The second and greater reason, however, is that today we are still enjoying a standard of living that is the fruit of two centuries worth of relative economic freedom. The accumulation of capital that could take place in this epoch is unique in history and whereas pre-Industrial generations could only accept their meagre lot in life as serfs it is difficult to comprehend how this attitude could be repeated today. For today’s average citizen lives far more luxuriantly than did a king of the Middle Ages; not only is our time that of the PC, the iPhone, and communications gadgets but also of such “humbler” luxuries such as cars, refrigerators, supermarkets stacked full of food, clothes shops, and an almost endless array of products that can be bought from some outlet somewhere for relatively a modest price. This standard of living requires the maintenance and growth of its underlying capital structure, a structure that we know, from “Austrian” Economics, can only be produced and nurtured under a condition of free-market capitalism. Indeed so powerful has been this productive tendency of free-market forces that they have even been more than able to mask statist interference.

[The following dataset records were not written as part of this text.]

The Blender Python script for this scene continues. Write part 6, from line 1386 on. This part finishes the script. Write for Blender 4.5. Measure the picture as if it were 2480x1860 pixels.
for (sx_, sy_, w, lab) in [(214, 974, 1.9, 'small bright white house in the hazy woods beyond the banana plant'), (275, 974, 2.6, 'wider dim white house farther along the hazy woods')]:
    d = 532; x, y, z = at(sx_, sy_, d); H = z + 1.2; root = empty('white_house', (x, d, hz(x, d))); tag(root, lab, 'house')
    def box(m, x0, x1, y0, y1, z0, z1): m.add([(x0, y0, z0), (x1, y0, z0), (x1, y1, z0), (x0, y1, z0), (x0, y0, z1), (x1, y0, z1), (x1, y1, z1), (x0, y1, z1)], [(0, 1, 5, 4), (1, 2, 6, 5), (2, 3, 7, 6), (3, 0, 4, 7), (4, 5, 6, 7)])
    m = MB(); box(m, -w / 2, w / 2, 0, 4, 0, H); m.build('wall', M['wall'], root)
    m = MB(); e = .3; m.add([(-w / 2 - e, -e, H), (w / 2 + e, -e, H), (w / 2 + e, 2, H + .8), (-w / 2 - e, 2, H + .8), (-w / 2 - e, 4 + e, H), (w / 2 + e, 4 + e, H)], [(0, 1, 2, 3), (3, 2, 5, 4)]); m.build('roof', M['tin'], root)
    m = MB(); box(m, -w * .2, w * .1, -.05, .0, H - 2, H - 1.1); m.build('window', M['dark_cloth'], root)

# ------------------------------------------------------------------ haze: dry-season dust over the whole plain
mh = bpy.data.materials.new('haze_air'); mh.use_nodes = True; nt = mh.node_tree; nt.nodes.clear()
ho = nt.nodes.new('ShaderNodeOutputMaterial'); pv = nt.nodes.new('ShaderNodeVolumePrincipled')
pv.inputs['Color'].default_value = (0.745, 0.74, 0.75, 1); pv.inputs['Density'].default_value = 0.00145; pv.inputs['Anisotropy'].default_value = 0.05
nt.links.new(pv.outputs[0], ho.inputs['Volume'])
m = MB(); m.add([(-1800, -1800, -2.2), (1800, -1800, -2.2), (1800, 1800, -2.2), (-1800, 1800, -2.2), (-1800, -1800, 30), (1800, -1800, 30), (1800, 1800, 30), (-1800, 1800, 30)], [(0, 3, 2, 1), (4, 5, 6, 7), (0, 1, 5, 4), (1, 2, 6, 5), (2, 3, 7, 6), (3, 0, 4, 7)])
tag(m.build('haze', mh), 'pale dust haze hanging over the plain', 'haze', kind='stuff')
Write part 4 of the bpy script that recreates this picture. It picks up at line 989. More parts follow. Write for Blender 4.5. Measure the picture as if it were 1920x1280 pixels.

During the 1920s for example productivity was so high that prices still managed to decline in the face of excessive increases of the money supply. And even today the fact that the world still holds together suggests that capitalism and freedom are for the most part still being allowed to work. But more important than that it is very unlikely that a rapid descent of the standard of living could occur without exciting a revolution. When people have become accustomed to living as they do then it would be a “brave” politician indeed who would bring about the destruction of that standard. In the back of their minds I happen to think that this is realised; that they know that freedom is what produces the goods we enjoy today and that, in any case, it is only when free individuals are able to become so productive that the Government has a source of wealth that it can confiscate.

For this reason, therefore, I remain an optimist for the cause of freedom – optimistic that the capitalistic structure of the Western world has not yet totally collapsed and optimistic that, should it come close to doing so, our “leaders” will have the angry masses, pitted and plundered to the hilt, with which to contend.